Thirty-five or so years ago, I took a ski-plane up the Jungfrau, landed on an upward slope, and skied down to Kleine Scheidegg, a vertiginous trip that resulted in one of our fellow skiers getting sick while small avalanches hissed past us. Two people quit halfway down and asked for a chopper to pick them up. One—the mother of my children—was pregnant but unaware of it. Two stayed with the guide: Roman Polanski and yours truly. Roman complained a hell of a lot on the way down, but he’s a strong skier and just the right size for the dangerous terrain. It took us close to three hours, but we arrived safely and looking very green. Our guide was kind and full of praise for our endurance. The only thing I said was that however tough the trip, it beat the “foehn winds” anytime.
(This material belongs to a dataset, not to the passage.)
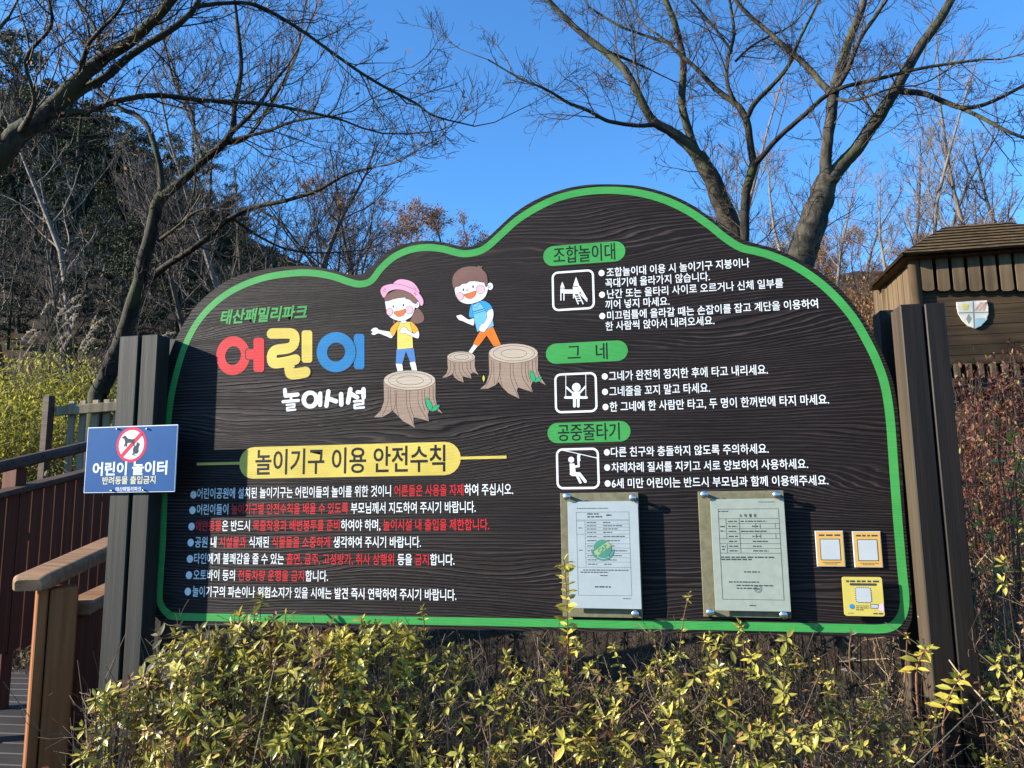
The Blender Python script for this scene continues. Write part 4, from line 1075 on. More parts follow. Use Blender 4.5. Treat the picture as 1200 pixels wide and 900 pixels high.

The Bernese Oberland’s foehn winds can generate stunning power. They are said to hold an excess of positive ions that can drive people nuts. The suicide rate goes up accordingly, and it used to be said that the Swiss courts would take the winds into consideration for crimes committed during the foehn period. It is a dry, warm wind that makes one feel achy and bad-tempered, and I suppose it is nature’s revenge for the horrors we inflict on her mountains every day. Mind you, the mountains’ real beauty is from ground level, something available to almost everyone. Yet we still say we “conquered” a mountain once we climbed it. I’ve been looking at the mountain I skied with Polanski so long ago, and it looks a hell of a lot more impressive from the bottom than it did from the top.
Although I still ski downhill, I now prefer cross-country skiing, especially in Lauenen, a tiny village four miles east of here, a place where I will finally end up, as the rich and vulgar keep pouring into Gstaad. All last week I skied cross-country in splendidly cold and piercing conditions, setting out late in the day when the trails are empty and the only sounds come from crows, mountain dogs, and the swishing of my skis as I glide along. It is this Alpine spiritual element that I find wonderful, but one has to be alone.